Lawrence seems to be having a good time fostering the joys of musical interaction rather than solo performance. "If I had to choose, I think right now I personally find I'm more interested in music that gets me playing with other people rather than for other people."

The world of singer/songwriters hasn't ever been particularly easy. "As a performer, basically, you're dealing with booking agents who are completely swamped with performers. They don't need another singer/songwriter," says Lawrence. "Unless you get the winning lottery number this year and you're the guy who gets discovered, or you're just so far above everybody else or whatever, then basically you're dealing with a swamped market. Whereas it's just the opposite with trying to facilitate people getting together to make music.

"You've got tons of people who've taken up guitar at some point in their lives and maybe in high school, maybe in college, they had their buddies to play with, and 10 or 15 or 20 years later they look around and they're like, 'Where's my crew? How do I get plugged in again?' Look at the Advocate—where's the participatory music section?

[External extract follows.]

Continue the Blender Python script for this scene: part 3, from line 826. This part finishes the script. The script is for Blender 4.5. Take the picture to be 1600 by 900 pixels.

There's a participatory dance section. If you did find the little bit of participatory music that's in your town—there's the occasional jazz jam, which, for your average acoustic guitar player is just way too hard. And only one guitarist at a time is welcomed anyway.

"Celtic jams—how welcoming are they to guitar players? It's a total non-starter for guitar players. [At a blues jam] you get up on stage, you play with a band, play electric, you get one solo—it's more a performance than a jam. Most things are either open mics or they're focused on some kind of genre that's really not all that guitar-friendly. Maybe they want one guitar player banging out chords, and that's it. That's a remarkable thing! Here it is, the most popular instrument on the planet, and try to find a casual way to just go out of an evening and make music with some folks."

It's a readily observed premise, and one that Lawrence has found a particularly entertaining way to address, a sort of "guitar for everybody" approach that goes a long way toward creating the kind of back-porch musical interactions that used to be common.